In the business valuation process, many Wall Street firms and investors have used EBITDA as a measure of business cash flow, and EBITDA multiple to determine the appropriate valuation of the business. However, there are other opinions that EBITDA is often a misleading number for real business operating performance. Let’s take a closer look to see whether we should use EBITDA in our valuation process.
What is EBITDA?
EBITDA is Earnings Before Interest, Taxes, Depreciation and Amortization. Thus, EBITDA is derived by adding back to net income interests and taxes payments, as well as depreciation and amortization expenses. Many investors who have used it reason that EBITDA is used to assess the business operating profitability, as interest, taxes are nonoperating expenses and depreciation and amortization are noncash charges. Most dealmakers often use EV/EBITDA multiple (EV represents Enterprise Value, which is calculated by adding back debt to and subtracting cash from the company’s market value) to value attractiveness of a merger and acquisition deal.
Not a realiable number to true business earnings
Nevertheless, EBITDA has many flaws in computing true business earnings. It excludes the depreciation expense, one of the really true business expenses, from the calculation. For example, company A earns nothing but has the depreciation expenses of $5 million and will be valued equally with company B, which earns $5 million but has no depreciation expense. Company A might be the manufacturing business with a lot of assets; thus, it has the depreciation expense while company B is the service business, having no assets to be depreciated. To maintain its competitiveness, company A, at some point, has to invest more into the business when its factories and machines wear out.
Seth Klarman (Trades, Portfolio), in his famous book "Margin of Safety," has said, "Businesses invest in physical plant and equipment for many reasons: to remain in business, to compete, to grow and to diversify. Expenditures to stay in business and to compete are absolutely necessary. Capital expenditures required for growth are important but not usually essential while expenditures made for diversification are often not necessary at all."

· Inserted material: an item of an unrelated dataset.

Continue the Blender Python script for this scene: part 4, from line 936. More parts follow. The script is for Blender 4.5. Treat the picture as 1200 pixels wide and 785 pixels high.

Warren Buffett (Trades, Portfolio) also compared depreciation as “reverse float,” meaning that the money was to be laid out before we receive any cash. Depreciation is not the noncash expense, but the expense that we have to spend it first. “It’s a delayed recording of a cash expense.” His long-term partner, Charlie Munger (Trades, Portfolio), called EBITDA “bullshit” earnings. To his views, interest and taxes are real business operating costs.
In terms of capital expenditure, as Klarman put it, there are two kinds: maintenance capex and growth capex. In order to get to the true free cash flow figure, investors need to subtract maintenance capex. Normally in companies’ reports, they don’t break down those two capex separately. We can assume that the deprecation number is roughly equal the maintenance capex, which businesses need to reinvest to maintain its positions in the market.
In the 2013 annual letter to shareholders of Berkshire Hathaway (BRK.A, Financial) (BRK.B, Financial), Warren Buffett (Trades, Portfolio) has showed his opinion on EBITDA valuation: “Every dime of depreciation expense we report, however, is a real cost. And that’s true at almost all other companies as well. When Wall Streeters tout EBITDA as a valuation guide, button your wallet.”